COMMENT PAUL EN EST-IL ARRIVÉ LÀ? Le film offre matière à réflexion: Tout est aujourd’hui pensé en termes de marketing et non d’intérêt pour autrui. Alors que les sans-papiers vivent dans des conditions d’hygiène scandaleuses, chacun à la mairie se défile pour recevoir leur délégation. Résultat, c’est Alice qu’on parachute au rendez-vous sans aucune connaissance du dossier. Les luttes intestines et l’ambition personnelle priment sur le bien commun. Daniel, le directeur «de la Com» veut «tuer» Alice parce qu’elle a reçu un plus grand bureau que le sien. On raisonne en tweets de 140 signes, alors «excuse-moi mais on n’a pas le temps de réfléchir, là!» Un Comité de réflexion baptisé Lyon 2500 patauge dans les formules générales et les phrases choc dépourvues de sens («agencement du vivre ensemble», «fédéralisme transversal», «union internationale des mégapoles pour le progrès») au lieu de se pencher concrètement sur la qualité de vie des citoyens. Le cynisme et l’arrogance des financiers ne connaît pas de limite et on rampe devant eux. «Comment peux-tu ne pas rappeler Patrick Brac?! Il finance tout un tas de projets à Lyon!» lance la directrice de cabinet à une Alice interdite. Ledit Brac la toise ensuite de son mépris lorsqu’elle lui explique qu’elle a «besoin de beaucoup penser à ce qu’elle va dire avant de le dire». «C’est peut-être la trouille» réplique-t-il, sarcastique. Au mieux, on se contente de «gérer la pénurie», au pire, de «continuer à miser sur le progrès». Or comme dit Alice, le progrès, c’est «aller d’un point A à un point B, non?» On comprend qu’au-delà du monde politique de gauche comme de droite, c’est toute la société qui fonctionne désormais sur ce mode superficiel.

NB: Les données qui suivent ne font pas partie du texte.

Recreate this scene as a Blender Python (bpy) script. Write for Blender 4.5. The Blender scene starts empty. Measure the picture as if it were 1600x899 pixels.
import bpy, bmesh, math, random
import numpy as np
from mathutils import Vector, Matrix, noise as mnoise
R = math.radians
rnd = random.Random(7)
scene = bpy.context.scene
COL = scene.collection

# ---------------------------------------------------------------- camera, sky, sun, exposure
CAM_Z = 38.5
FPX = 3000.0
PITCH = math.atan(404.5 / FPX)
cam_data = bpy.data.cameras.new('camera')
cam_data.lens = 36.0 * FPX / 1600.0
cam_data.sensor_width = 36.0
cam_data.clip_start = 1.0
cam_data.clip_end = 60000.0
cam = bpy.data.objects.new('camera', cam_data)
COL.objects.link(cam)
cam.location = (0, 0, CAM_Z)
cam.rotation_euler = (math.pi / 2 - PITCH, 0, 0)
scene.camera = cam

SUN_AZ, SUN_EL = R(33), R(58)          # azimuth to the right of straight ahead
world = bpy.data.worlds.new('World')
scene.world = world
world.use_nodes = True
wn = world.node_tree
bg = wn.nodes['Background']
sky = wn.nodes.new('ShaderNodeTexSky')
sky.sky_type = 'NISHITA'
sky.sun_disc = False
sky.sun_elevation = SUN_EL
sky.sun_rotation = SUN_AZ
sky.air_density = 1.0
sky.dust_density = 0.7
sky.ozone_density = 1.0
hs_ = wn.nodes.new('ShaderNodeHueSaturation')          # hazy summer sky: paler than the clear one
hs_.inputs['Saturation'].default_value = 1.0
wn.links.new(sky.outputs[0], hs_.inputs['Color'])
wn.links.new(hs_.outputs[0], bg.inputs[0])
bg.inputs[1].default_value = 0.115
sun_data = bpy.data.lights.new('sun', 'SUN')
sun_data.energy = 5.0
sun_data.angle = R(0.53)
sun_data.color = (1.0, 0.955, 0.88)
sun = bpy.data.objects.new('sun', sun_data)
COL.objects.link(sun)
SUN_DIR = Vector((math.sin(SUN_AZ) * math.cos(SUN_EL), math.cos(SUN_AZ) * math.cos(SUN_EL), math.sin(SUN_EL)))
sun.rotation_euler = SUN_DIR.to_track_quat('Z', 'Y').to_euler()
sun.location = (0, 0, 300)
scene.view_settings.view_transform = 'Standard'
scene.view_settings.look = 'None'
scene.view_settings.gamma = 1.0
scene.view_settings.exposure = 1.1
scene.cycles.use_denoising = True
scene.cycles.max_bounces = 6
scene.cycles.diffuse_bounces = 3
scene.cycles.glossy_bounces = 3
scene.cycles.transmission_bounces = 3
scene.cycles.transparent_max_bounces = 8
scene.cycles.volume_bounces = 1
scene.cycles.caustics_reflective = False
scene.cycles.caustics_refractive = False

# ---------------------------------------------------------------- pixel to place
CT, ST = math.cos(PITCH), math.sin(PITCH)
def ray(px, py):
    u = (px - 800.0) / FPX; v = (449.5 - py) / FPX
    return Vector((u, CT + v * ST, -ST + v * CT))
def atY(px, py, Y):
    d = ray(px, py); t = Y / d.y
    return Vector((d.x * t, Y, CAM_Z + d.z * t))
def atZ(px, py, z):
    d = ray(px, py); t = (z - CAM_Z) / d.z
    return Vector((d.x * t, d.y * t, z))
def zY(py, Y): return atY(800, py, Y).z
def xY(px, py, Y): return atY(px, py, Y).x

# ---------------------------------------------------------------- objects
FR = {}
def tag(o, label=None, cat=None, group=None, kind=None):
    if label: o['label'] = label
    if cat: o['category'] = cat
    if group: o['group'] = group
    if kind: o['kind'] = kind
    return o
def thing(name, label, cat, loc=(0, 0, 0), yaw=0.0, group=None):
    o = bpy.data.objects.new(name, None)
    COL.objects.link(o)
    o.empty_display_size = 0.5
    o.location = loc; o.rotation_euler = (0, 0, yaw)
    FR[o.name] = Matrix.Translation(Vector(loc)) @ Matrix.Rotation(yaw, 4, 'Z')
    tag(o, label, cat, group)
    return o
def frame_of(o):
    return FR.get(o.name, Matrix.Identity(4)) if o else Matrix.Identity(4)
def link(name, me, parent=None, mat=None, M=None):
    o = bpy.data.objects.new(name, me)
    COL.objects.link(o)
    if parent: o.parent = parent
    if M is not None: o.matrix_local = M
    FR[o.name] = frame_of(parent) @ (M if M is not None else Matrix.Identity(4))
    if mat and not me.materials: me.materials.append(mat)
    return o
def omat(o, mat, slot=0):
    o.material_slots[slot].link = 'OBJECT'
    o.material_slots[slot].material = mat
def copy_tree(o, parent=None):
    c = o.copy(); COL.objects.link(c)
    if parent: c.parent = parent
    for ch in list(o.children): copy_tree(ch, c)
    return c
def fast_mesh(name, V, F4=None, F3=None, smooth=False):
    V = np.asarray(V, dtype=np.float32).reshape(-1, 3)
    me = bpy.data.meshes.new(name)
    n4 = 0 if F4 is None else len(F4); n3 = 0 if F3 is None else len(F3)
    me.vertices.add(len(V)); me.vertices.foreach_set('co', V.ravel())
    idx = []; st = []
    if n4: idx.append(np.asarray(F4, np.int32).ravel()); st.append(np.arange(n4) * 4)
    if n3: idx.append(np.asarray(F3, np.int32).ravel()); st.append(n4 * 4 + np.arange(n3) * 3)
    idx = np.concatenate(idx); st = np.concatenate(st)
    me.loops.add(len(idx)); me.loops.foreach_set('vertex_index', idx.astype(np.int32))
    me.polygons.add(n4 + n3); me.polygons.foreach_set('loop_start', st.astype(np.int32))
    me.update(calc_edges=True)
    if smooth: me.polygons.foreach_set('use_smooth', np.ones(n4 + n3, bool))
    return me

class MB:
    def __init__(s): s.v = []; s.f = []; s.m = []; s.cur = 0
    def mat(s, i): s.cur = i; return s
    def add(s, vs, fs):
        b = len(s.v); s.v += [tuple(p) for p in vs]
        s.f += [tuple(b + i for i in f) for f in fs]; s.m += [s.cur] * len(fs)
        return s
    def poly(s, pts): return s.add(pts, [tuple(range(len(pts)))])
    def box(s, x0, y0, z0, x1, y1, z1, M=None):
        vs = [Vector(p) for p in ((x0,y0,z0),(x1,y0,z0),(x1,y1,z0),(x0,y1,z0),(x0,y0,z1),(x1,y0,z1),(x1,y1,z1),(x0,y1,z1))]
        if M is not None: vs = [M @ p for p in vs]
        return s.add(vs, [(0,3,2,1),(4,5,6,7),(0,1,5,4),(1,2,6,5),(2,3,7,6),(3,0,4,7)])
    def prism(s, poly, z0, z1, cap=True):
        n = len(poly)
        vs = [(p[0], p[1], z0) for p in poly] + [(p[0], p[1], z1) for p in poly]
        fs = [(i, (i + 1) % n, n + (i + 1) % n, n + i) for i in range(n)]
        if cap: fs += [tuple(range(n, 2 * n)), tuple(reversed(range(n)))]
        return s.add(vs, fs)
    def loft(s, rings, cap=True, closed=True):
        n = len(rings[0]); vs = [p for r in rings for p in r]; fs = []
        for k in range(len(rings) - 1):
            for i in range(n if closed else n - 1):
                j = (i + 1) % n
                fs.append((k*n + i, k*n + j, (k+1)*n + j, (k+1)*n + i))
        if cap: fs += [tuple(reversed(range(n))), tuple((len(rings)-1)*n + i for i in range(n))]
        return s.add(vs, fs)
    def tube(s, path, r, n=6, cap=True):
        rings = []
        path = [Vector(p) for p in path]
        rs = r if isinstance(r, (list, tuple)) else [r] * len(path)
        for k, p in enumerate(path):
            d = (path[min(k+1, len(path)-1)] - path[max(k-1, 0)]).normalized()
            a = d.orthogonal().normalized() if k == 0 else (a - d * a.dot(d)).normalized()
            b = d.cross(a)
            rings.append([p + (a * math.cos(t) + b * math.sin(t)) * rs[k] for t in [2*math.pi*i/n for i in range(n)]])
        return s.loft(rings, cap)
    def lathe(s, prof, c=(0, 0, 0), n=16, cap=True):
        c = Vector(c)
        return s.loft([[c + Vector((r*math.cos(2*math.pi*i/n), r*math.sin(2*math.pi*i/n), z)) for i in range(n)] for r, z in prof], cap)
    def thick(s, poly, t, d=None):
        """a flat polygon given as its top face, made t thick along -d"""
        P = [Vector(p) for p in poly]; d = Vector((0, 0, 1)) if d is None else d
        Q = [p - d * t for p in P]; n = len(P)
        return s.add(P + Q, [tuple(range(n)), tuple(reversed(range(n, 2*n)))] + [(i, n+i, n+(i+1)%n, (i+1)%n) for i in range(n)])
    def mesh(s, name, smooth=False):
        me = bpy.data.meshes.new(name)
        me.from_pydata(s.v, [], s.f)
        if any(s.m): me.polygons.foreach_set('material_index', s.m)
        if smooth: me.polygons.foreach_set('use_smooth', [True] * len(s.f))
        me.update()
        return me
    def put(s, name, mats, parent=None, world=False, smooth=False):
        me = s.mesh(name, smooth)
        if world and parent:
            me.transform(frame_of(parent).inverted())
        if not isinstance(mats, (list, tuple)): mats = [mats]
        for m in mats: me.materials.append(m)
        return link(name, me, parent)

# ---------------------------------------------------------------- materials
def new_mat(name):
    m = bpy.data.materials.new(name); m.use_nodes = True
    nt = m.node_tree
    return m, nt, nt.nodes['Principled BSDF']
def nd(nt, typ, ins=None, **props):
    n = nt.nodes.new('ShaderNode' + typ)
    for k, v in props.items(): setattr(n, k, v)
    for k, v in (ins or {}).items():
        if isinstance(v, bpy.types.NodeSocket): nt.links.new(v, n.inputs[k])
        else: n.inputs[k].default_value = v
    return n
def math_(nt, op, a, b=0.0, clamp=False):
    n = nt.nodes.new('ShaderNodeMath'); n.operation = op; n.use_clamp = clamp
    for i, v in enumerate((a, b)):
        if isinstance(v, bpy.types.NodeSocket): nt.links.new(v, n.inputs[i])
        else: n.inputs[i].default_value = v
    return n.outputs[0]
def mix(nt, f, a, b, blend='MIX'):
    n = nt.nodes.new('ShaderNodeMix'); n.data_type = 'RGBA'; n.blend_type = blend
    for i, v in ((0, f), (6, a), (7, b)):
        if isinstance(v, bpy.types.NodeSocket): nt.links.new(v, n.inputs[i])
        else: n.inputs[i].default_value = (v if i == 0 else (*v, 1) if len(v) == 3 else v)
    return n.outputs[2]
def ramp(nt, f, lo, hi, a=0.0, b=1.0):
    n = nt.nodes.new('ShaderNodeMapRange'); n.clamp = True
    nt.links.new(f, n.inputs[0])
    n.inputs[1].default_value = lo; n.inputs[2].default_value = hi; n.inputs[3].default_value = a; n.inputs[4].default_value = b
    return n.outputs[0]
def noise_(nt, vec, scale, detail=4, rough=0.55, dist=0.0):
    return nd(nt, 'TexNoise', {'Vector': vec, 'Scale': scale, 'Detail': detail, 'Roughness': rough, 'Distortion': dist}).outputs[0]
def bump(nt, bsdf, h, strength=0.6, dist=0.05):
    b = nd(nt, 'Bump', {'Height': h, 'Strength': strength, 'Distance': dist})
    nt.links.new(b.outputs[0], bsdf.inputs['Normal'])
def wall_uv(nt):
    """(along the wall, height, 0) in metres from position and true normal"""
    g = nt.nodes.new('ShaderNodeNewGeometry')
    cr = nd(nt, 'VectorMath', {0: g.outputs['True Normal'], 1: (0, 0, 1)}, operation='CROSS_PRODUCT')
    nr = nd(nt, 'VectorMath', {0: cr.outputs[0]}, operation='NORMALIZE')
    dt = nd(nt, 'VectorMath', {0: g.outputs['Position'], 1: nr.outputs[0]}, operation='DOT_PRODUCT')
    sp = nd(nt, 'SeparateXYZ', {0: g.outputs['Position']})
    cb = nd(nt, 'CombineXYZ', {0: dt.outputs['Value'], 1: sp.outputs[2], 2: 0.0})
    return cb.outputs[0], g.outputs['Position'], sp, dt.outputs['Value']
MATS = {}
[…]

QUELLES CONSÉQUENCES POUR CES DÉRIVES? Fort logiquement, un sentiment d’impuissance et de colère en découle. Les citoyens se sentent trahis. Les élus ne les reflètent plus. Une perte de confiance dans les institutions et dans la démocratie elle-même s’instaure. Ce n’est pas l’actualité qui va nous contredire, avec la condamnation ces jours-ci des époux Fillon pour enrichissement personnel, détournement de fonds publics, recel et complicité d’abus de biens sociaux… L’élite manque singulièrement à son devoir d’exemplarité.

QUE FAIRE? Ne faudrait-il pas commencer par remettre un peu de modestie dans les têtes qui enflent? Alice préconise aussi un retour à la «décence commune» chère à George Orwell. Se soucier de progrès social et de solidarité, aider à «faire perdurer un peu de la beauté du monde dans la vie des gens». Soutenir par exemple un imprimeur pour qu’il continue à publier «de vrais livres», plutôt que de l’encourager au tout numérique.
Il faudrait ensuite se demander ce que peut prendre en charge le politique «dans les limites des ressources de la planète». Sans toutefois tomber dans le catastrophisme, symbolisé dans le film par Delphine, une artiste qui voit déjà la fin du monde et finit par atterrir à l’hôpital psychiatrique. Certains hommes politiques font comme si la croissance allait revenir, remarque Alice. Or, «l’énergie gratuite, c’est fini».

Le film s’achève en toute beauté sur un discours que concoctent Alice et Paul. Il replace ce dernier dans la droite ligne de ses idées retrouvées. «Il ne suffit pas de dire que nous allons lutter contre le monde de la finance». Car le monde de la finance, «ce sont nos enfants», l’élite de la République formée dans les écoles d’ingénieurs «pour devenir ingénieurs, et non banquiers», dans celles de commerce «pour devenir entrepreneurs, et non banquiers», dans celle de l’Ecole Nationale d’Administration «pour devenir serviteurs de l’Etat, et non banquiers»… S’il reste bien sûr un grand fossé à franchir entre idées révolutionnaires et mise en pratique, il n’en demeure pas moins vrai que c’est en parlant des possibles qu’on pourra changer les mentalités. En essayant de trouver un sens à ce qu’on fait aussi.